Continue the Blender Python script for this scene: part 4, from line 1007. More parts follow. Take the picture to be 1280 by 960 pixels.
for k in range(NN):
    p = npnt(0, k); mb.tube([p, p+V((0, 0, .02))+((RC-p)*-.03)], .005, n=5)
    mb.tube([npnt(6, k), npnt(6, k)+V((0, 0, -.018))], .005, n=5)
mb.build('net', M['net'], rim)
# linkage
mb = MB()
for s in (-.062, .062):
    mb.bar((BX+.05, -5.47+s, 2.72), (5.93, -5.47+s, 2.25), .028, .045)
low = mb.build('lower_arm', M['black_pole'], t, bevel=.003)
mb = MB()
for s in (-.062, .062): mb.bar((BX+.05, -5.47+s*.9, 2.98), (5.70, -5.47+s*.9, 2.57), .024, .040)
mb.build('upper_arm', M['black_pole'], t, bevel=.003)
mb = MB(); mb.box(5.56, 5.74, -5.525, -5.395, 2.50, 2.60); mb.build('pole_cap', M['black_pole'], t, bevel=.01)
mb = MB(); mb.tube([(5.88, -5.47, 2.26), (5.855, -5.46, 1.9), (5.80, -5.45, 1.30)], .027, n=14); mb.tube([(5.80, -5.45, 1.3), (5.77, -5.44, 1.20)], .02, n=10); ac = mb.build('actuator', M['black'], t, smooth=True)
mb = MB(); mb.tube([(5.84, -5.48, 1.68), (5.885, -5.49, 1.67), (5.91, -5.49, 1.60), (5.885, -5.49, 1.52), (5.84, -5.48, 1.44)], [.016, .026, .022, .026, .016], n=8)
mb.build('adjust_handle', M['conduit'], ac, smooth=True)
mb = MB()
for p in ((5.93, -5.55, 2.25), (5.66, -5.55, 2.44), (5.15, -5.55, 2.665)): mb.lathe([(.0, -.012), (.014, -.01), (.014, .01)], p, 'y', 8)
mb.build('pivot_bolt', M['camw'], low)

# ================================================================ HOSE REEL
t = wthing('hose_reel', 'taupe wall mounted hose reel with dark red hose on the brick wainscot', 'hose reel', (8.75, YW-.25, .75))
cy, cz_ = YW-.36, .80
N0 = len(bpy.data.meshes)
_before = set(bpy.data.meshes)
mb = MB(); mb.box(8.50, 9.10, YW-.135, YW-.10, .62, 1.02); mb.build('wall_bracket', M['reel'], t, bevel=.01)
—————
### TASK GOAL
Reproduce the complete set of lines precisely as supplied.

### OUTPUT FOR THIS TASK
Continue the Blender Python script for this scene: part 4, from line 1007. More parts follow. Take the picture to be 1280 by 960 pixels.
for k in range(NN):
    p = npnt(0, k); mb.tube([p, p+V((0, 0, .02))+((RC-p)*-.03)], .005, n=5)
    mb.tube([npnt(6, k), npnt(6, k)+V((0, 0, -.018))], .005, n=5)
mb.build('net', M['net'], rim)
# linkage
mb = MB()
for s in (-.062, .062):
    mb.bar((BX+.05, -5.47+s, 2.72), (5.93, -5.47+s, 2.25), .028, .045)
low = mb.build('lower_arm', M['black_pole'], t, bevel=.003)
mb = MB()
for s in (-.062, .062): mb.bar((BX+.05, -5.47+s*.9, 2.98), (5.70, -5.47+s*.9, 2.57), .024, .040)
mb.build('upper_arm', M['black_pole'], t, bevel=.003)
mb = MB(); mb.box(5.56, 5.74, -5.525, -5.395, 2.50, 2.60); mb.build('pole_cap', M['black_pole'], t, bevel=.01)
mb = MB(); mb.tube([(5.88, -5.47, 2.26), (5.855, -5.46, 1.9), (5.80, -5.45, 1.30)], .027, n=14); mb.tube([(5.80, -5.45, 1.3), (5.77, -5.44, 1.20)], .02, n=10); ac = mb.build('actuator', M['black'], t, smooth=True)
mb = MB(); mb.tube([(5.84, -5.48, 1.68), (5.885, -5.49, 1.67), (5.91, -5.49, 1.60), (5.885, -5.49, 1.52), (5.84, -5.48, 1.44)], [.016, .026, .022, .026, .016], n=8)
mb.build('adjust_handle', M['conduit'], ac, smooth=True)
mb = MB()
for p in ((5.93, -5.55, 2.25), (5.66, -5.55, 2.44), (5.15, -5.55, 2.665)): mb.lathe([(.0, -.012), (.014, -.01), (.014, .01)], p, 'y', 8)
mb.build('pivot_bolt', M['camw'], low)

# ================================================================ HOSE REEL
t = wthing('hose_reel', 'taupe wall mounted hose reel with dark red hose on the brick wainscot', 'hose reel', (8.75, YW-.25, .75))
cy, cz_ = YW-.36, .80
N0 = len(bpy.data.meshes)
_before = set(bpy.data.meshes)
mb = MB(); mb.box(8.50, 9.10, YW-.135, YW-.10, .62, 1.02); mb.build('wall_bracket', M['reel'], t, bevel=.01)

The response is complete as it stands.